The power of vulnerability
Stonechild said that A Two-Spirit Journey is unifying in its portrait of grief, which is something that everyone, no matter their background, can relate to. But for Chacaby, it's about letting the grief transmute so that it doesn't feel as heavy.
"At the end of each day, Ma-Nee's goal is to just let that all go so that she can feel lighter and so that when she goes to the next realm, she doesn't have to carry that weight anymore. We can all resonate with needing to release and transmute that grief that we all collectively feel right now. And the only way that we can do that is coming together and listening to stories like this."

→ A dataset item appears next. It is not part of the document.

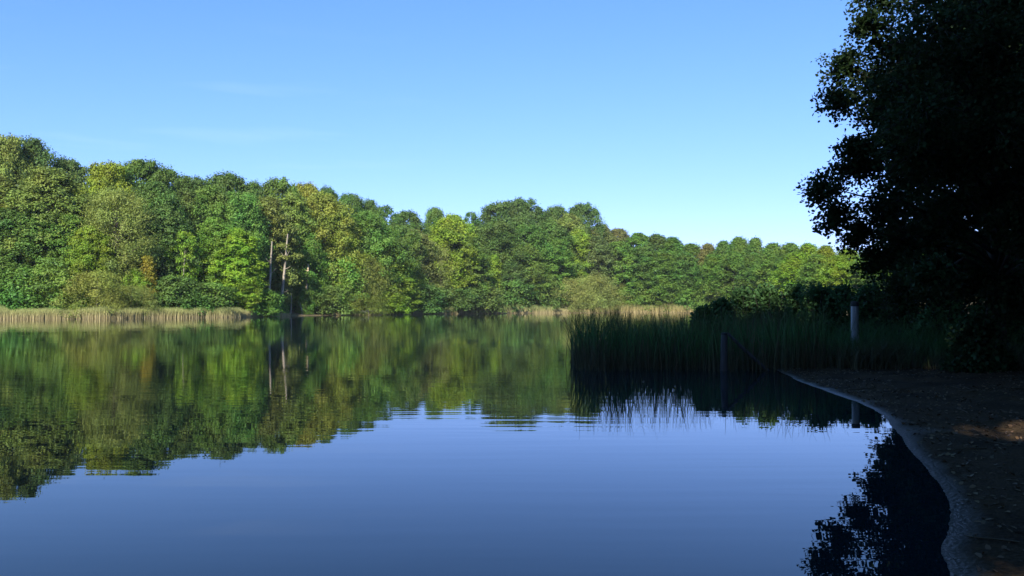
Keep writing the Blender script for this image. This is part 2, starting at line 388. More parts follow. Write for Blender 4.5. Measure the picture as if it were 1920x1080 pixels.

We can all resonate with needing to release and transmute that grief that we all collectively feel right now. - Shayla Stonechild
In A Two-Spirit Journey, Chacaby doesn't hold back when talking about all her experiences, however painful they are, which to Stonechild, is a testimony to Indigenous peoples' strength, resilience, perseverance and love.
"There's a lot of power in people's vulnerability. And that's something that I'm inspired by Ma-Nee is her ability to be so raw, real and honest, in a world that isn't built on that."